--- Start of ENTRIES SHOWN ---

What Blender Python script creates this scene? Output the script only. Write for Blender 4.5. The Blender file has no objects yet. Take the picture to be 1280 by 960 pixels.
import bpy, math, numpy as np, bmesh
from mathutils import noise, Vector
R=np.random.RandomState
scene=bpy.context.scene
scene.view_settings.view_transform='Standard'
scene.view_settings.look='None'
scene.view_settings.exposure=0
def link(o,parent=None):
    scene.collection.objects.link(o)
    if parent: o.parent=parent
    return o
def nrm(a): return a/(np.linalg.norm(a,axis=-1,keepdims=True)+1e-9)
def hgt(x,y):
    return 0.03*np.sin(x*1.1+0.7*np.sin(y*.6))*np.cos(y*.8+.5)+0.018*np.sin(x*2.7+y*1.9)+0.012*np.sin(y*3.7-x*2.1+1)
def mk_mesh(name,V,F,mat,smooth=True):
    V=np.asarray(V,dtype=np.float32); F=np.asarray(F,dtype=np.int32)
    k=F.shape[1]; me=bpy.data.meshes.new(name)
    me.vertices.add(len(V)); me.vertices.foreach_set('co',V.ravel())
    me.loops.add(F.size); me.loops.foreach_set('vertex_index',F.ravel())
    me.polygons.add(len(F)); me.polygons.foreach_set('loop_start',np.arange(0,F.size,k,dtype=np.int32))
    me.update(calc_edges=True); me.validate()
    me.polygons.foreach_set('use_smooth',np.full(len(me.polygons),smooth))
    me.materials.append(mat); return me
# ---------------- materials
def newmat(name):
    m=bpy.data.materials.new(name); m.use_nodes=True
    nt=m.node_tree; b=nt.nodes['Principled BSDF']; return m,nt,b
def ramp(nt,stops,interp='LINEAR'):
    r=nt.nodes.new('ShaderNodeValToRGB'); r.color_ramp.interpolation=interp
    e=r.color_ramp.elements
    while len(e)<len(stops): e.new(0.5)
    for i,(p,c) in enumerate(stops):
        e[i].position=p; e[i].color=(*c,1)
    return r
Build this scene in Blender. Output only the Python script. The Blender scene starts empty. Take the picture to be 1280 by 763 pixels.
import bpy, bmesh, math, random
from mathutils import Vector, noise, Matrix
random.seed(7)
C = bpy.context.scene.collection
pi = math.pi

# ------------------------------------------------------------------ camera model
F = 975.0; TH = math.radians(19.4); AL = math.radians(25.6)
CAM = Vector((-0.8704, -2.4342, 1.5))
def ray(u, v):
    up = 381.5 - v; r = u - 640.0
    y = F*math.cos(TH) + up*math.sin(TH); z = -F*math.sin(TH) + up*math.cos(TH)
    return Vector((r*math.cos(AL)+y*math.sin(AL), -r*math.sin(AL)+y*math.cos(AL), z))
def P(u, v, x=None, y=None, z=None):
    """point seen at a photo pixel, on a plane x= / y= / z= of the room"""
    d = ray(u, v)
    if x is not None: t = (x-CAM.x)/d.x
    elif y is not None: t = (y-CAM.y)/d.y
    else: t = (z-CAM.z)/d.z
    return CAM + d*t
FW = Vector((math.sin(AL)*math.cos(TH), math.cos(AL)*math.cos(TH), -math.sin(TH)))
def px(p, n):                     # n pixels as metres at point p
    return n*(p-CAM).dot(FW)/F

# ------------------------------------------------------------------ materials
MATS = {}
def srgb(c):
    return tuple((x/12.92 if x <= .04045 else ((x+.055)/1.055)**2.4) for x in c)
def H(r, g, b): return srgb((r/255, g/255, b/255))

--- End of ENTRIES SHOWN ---

Repeat, word for word, only the lines from the line holding "Build this scene" through the line holding "pi = math.pi", with both of those lines included.

Build this scene in Blender. Output only the Python script. The Blender scene starts empty. Take the picture to be 1280 by 763 pixels.
import bpy, bmesh, math, random
from mathutils import Vector, noise, Matrix
random.seed(7)
C = bpy.context.scene.collection
pi = math.pi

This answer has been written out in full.